The Securities and Exchange Commission has released its spring 2025 regulatory agenda featuring approximately 20 proposed rules that signal a dramatic shift toward crypto-friendly policies under new Chair Paul Atkins. The comprehensive agenda includes provisions for safe harbors and exemptions related to cryptocurrency offers and sales, representing a stark departure from the enforcement-heavy approach of the previous administration.
Key proposals in the agenda focus on establishing "certain exemptions and safe harbors" for crypto asset transactions while amending Exchange Act regulations to better accommodate digital asset trading on alternative trading systems and national securities exchanges. The commission also seeks to modify broker-dealer financial responsibility rules, potentially reducing compliance burdens that have long challenged crypto companies struggling with Know Your Customer and Anti-Money Laundering requirements.
The regulatory overhaul includes plans to modernize the Investment Advisers Act of 1940's custody provisions to better address cryptocurrency holdings. This represents a complete reversal from proposed rules less than eight months ago that would have subjected digital assets to stricter oversight guidelines. Additional modifications target broker-dealer rules that have been contentious within the crypto industry due to their demanding data reporting requirements.

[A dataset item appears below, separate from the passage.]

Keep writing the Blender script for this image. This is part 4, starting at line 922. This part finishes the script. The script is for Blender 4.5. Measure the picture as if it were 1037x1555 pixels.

While these proposals mark a significant policy shift since Gary Gensler's resignation in January, the rules must still navigate an extensive adoption process including public comment periods and comprehensive review. The agenda reflects Atkins' stated goal of ensuring regulation is "smart, effective, and appropriately tailored," with the SEC having already dropped several years-long investigations and lawsuits as part of its new approach to digital asset enforcement.